The work of Michael Maglaras & Terri Templeton

Annie Finch on Michael Maglaras


Don’t miss Annie Finch’s post on the Poetry Foundation’s blog: Audacity of Voice: The Poet as Actor, Michael Maglaras’ Hiawatha Marathon, and How I Made my CD.

An excerpt follows below:

Michael Maglaras is an professional reader-aloud of poetry. He trained as an opera singer, and he loves poetry, and one of the things he does is to go around and give readings. I met him when I introduced his six-hour reading of Henry Wadsworth Longfellow’s The Song of Hiawatha at a theater in Portland last year. How long will all these folks last, I confess I wondered cynically when I first walked in and saw the house was full. Yes, I confess to a slight feeling of superiority, earned from the hundreds (maybe thousands?!) of hours of poetry readings I’ve sat through. Did these people (realtors and plumbers and all kinds of other people, judging from my random queries, but not a single poet that I could tell) know what they were in for?
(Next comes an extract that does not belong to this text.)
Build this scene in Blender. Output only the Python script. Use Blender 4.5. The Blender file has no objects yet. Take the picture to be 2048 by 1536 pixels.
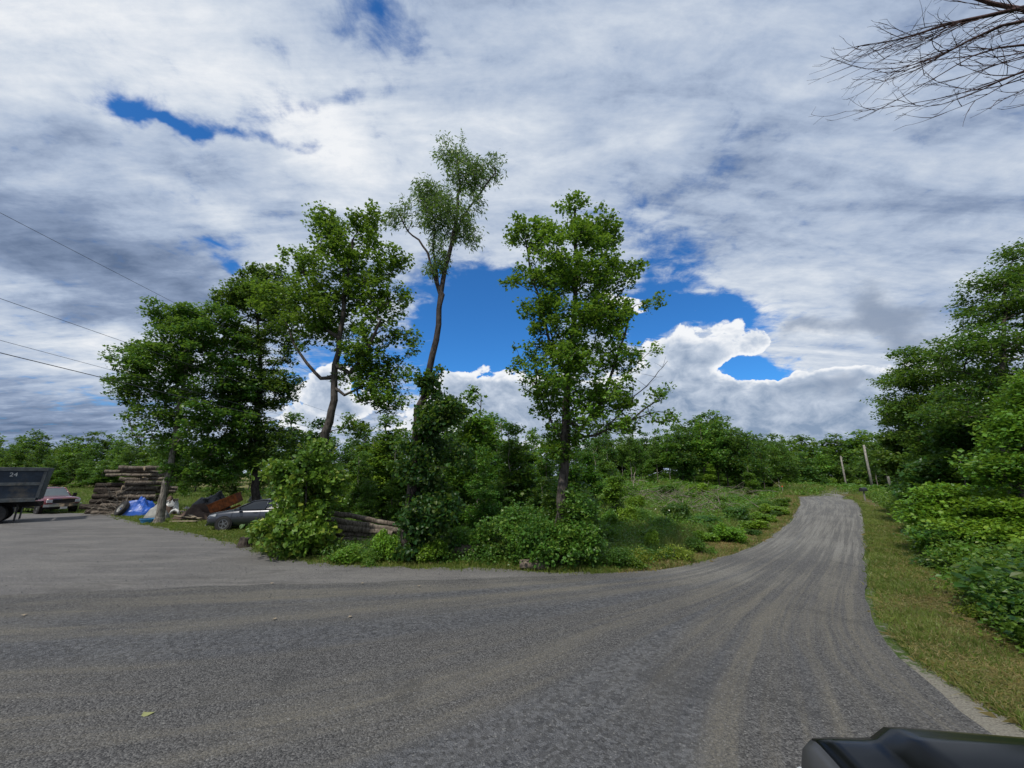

But I was laughing out of the other side of my poetic mouth three hours later when the house was still full, with people knitting happily and kids sitting on the edge of their seats and everyone rapt with attention, riding the trochees onward with all their variations and subtleties as Michael intoned the prologues and boomed the battles and storms and whispered the love scenes and wiggled like a squirrel and channeled Hiawatha and Pau-Puk-Keewis and Kahgahgee and Minnehaha and Laughing Water and Wagemin and Nokomis and the scores of other characters Longfellow had researched so painstakingly.

When I had to leave, regretfully, a couple of hours after that, many people still remained in the audience—after five hours—to hear the final controversial scenes of the poem. I was humbled, and excited, by the singular power of the perennial, metrical spine of poetry, surging its energetic currents among us, bringing images alive within a community of people. And when Michael looked at my own work and decided he wanted to perform some of my poems, I was excited too. Now my version of a poem from Calendars can be compared to Maglaras’ version of the same poem. If anyone wants to continue the Actor vs. Poet experiment begun on the podcast, where listeners were asked to compare an actor and a poet reading the same (free-verse) poem, I’d be curious what you think; would the experiment come out differently with a metrical poem?